Roy, S., Li, Z., Chen, Z., Mata, A. C., Kumar, P., Sarma, S. C., et al. (2024). Cooperative copper single atom catalyst in two-dimensional carbon nitride for enhanced CO2 electrolysis to methane. Advanced Materials, 36(13): 2300713. doi:10.1002/adma.202300713.


Cite as: https://hdl.handle.net/21.11116/0000-000D-940A-1
Abstract
Renewable electricity powered carbon dioxide (CO2) reduction (eCO2R) to high-value fuels like methane (CH4) holds the potential to close the carbon cycle at meaningful scales. However, this kinetically staggered 8-electron multistep reduction still suffers from inadequate catalytic efficiency and current density.

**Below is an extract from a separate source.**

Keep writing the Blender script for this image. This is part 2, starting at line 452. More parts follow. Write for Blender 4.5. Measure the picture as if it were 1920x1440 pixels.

Atomic Cu-structures can boost eCO2R-to-CH4 selectivity due to enhanced intermediate binding energies (BEs) resulting from favorably shifted d-band centers. Herein, we exploit two-dimensional carbon nitride (CN) matrices, viz. Na-polyheptazine (PHI) and Li-polytriazine imides (PTI), to host Cu-N2 type single atom sites with high density (∼1.5 at%), via a facile metal ion exchange process. Optimized Cu loading in nanocrystalline Cu-PTI maximizes eCO2R-to-CH4 performance with Faradaic efficiency (FECH4) of ≈68% and a high partial current density of 348 mA cm-2 at a low potential of -0.84 V versus RHE, surpassing the state-of-the-art catalysts. Multi-Cu substituted N-appended nanopores in the CN frameworks yield thermodynamically stable quasi-dual/triple sites with large interatomic distances dictated by the pore dimensions. First-principles calculations elucidate the relative Cu-CN cooperative effects between the two matrices and how the Cu-Cu distance and local environment dictate the adsorbate BEs, density of states, and CO2-to-CH4 energy profile landscape. The 9N pores in Cu-PTI yield cooperative Cu-Cu sites that synergistically enhance the kinetics of the rate-limiting steps in the eCO2R-to-CH4 pathway.